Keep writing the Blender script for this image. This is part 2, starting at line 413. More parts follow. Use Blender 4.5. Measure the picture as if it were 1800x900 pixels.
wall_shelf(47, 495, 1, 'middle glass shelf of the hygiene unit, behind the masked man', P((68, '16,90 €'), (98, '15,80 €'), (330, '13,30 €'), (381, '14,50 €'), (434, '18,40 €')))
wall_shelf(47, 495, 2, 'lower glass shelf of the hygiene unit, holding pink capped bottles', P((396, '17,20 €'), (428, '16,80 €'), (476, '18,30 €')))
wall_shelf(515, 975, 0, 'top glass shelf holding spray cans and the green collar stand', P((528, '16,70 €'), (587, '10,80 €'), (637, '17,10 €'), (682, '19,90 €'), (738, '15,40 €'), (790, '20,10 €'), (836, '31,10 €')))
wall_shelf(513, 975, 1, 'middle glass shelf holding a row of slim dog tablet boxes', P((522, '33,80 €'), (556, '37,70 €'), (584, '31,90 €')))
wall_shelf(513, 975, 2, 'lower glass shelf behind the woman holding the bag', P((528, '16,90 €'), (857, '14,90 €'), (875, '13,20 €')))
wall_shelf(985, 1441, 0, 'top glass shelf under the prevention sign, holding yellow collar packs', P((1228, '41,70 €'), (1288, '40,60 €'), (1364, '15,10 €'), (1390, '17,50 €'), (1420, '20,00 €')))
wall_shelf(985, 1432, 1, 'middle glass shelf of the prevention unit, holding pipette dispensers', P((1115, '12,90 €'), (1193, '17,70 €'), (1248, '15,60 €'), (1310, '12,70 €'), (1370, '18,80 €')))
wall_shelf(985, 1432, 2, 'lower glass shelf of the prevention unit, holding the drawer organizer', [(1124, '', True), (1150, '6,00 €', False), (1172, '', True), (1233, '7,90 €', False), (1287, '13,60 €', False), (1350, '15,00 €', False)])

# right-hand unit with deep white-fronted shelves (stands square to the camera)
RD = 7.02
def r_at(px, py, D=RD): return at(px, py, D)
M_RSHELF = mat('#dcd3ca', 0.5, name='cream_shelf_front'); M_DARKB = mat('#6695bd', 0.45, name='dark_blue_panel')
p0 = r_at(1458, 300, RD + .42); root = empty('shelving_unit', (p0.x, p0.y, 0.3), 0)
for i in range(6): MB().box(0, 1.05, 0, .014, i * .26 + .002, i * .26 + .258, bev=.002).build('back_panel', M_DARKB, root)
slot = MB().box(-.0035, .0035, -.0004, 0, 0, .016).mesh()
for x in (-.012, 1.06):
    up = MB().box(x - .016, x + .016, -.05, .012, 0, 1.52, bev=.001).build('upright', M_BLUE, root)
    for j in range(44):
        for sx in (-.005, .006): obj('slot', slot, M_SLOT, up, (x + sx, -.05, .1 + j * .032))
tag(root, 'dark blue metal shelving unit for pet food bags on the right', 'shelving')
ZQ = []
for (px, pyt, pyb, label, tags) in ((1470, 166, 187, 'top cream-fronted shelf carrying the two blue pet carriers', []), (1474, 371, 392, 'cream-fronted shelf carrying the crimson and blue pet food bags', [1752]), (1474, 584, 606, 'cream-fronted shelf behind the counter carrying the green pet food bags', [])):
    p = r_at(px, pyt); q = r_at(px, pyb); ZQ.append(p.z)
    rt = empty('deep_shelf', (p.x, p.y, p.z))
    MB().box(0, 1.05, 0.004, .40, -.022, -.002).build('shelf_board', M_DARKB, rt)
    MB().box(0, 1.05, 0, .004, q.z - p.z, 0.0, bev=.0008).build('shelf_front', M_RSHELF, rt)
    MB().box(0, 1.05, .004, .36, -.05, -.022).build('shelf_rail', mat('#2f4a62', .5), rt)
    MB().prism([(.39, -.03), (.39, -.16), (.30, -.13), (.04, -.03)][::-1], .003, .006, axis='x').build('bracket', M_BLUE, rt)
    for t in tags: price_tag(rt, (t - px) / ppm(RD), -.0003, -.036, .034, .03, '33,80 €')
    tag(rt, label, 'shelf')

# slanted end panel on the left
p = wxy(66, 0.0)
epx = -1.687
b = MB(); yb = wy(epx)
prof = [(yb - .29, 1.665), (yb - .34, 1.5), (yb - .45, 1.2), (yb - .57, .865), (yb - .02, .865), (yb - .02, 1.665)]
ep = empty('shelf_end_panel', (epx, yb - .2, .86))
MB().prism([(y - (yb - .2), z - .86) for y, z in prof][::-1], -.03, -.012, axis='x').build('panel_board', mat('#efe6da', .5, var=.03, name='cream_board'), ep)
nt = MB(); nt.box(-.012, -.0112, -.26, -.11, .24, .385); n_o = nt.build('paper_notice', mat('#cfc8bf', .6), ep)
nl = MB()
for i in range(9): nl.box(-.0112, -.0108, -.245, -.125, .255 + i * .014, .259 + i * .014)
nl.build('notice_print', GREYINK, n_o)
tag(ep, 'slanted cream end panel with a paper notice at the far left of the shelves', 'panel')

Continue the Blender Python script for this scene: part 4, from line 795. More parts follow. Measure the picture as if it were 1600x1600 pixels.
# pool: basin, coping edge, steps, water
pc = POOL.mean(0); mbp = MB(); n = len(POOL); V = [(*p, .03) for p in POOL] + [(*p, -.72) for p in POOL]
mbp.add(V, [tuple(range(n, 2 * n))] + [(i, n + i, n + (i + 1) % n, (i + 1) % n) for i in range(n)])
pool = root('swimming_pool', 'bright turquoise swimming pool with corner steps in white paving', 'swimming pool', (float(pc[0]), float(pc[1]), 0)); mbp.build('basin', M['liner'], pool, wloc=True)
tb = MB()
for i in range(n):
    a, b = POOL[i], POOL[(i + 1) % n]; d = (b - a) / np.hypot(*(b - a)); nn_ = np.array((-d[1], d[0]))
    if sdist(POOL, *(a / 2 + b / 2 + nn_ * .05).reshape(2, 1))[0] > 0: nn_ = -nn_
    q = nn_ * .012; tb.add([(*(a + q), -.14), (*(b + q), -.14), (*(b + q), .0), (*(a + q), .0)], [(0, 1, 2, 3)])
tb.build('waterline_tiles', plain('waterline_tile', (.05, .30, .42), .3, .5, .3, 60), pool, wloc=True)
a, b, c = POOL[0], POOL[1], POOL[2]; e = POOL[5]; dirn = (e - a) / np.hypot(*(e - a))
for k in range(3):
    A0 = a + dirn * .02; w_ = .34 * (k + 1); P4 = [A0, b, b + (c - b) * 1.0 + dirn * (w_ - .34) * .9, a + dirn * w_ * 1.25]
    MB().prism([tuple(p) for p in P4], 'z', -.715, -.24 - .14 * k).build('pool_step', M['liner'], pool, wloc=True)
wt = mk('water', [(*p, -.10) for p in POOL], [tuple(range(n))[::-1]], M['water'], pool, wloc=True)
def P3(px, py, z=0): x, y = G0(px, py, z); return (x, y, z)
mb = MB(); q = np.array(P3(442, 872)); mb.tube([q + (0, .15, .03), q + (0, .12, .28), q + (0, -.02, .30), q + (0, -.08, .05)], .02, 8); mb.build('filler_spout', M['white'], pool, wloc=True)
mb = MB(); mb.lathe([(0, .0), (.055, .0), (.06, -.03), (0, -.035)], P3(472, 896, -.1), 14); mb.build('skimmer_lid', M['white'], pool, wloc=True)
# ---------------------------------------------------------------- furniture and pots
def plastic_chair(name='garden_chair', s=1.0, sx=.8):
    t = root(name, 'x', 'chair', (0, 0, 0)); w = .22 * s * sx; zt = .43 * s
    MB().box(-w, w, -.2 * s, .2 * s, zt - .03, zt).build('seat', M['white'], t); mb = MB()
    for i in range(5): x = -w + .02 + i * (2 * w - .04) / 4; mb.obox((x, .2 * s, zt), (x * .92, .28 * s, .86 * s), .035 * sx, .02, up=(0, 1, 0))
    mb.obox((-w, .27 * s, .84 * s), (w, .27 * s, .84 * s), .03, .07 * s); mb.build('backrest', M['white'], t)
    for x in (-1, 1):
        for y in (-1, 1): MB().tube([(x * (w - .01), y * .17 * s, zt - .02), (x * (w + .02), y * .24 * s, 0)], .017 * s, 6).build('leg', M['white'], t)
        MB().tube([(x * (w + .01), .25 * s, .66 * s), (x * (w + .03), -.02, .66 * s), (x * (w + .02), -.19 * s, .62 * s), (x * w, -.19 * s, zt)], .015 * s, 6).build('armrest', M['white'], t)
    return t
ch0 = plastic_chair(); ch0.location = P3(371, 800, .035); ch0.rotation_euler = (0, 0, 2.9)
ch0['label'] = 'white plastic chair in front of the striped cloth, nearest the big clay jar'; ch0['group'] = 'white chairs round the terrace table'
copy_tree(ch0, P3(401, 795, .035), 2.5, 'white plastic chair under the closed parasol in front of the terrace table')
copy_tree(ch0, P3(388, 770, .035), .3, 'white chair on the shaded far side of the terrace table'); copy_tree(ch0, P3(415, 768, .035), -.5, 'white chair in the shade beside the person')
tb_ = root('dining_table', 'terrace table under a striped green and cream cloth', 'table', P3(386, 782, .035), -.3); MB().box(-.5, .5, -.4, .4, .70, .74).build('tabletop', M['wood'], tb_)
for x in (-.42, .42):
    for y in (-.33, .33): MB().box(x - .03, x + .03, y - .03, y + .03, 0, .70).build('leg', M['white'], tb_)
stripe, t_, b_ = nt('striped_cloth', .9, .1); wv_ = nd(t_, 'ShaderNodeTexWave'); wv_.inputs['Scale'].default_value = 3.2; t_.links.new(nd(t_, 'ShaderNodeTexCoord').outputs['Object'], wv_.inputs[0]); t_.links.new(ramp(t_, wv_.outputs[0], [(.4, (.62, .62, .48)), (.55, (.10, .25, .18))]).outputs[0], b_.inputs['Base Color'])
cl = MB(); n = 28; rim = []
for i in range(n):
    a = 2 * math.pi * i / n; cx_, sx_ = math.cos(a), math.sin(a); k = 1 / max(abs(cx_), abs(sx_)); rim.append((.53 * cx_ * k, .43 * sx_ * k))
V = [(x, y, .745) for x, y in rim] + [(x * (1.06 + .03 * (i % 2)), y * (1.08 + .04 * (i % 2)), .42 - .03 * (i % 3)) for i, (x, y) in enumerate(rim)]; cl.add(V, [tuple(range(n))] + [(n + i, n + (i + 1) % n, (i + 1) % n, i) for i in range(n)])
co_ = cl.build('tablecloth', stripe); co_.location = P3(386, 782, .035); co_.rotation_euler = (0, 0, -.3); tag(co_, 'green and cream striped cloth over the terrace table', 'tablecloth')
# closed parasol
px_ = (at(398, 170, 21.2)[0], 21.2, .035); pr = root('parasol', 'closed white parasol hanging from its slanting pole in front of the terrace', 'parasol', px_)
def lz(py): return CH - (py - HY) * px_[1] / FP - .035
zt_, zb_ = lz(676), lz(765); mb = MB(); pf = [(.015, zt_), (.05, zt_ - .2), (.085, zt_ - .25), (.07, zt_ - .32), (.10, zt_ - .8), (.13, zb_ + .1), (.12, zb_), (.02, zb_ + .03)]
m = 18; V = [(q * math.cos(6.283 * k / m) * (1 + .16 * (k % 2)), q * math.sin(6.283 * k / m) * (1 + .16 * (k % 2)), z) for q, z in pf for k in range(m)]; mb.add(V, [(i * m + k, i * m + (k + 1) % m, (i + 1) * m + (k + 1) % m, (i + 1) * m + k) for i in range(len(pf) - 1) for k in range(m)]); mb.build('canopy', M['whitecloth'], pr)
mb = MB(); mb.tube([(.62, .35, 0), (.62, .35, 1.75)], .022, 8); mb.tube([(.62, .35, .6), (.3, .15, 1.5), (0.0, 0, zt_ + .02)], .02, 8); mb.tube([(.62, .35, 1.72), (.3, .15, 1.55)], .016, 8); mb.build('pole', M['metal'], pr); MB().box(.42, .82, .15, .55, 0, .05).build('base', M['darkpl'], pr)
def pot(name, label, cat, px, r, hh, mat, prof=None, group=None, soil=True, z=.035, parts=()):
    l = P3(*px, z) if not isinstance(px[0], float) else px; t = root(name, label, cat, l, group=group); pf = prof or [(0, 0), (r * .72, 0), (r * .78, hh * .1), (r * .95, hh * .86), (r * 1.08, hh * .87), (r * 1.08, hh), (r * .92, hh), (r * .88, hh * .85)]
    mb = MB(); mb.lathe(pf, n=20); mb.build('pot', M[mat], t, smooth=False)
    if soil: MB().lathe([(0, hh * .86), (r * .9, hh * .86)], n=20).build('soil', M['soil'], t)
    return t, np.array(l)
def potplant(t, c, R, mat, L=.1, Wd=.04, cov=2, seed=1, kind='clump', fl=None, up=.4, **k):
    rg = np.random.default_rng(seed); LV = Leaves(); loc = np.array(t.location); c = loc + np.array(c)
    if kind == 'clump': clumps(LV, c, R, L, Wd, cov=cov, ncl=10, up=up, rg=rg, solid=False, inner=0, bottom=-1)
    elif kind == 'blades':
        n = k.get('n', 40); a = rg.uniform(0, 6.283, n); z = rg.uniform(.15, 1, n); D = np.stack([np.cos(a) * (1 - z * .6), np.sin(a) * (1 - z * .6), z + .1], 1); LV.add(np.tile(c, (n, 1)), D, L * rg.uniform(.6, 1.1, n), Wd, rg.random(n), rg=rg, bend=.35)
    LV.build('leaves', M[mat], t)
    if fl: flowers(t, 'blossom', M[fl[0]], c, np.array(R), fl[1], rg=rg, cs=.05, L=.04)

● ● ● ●

What is the number of lines in this listing that contain the word "Measure"? Answer with that number and nothing else.

- **SOLUTION TO THIS EXERCISE**: 2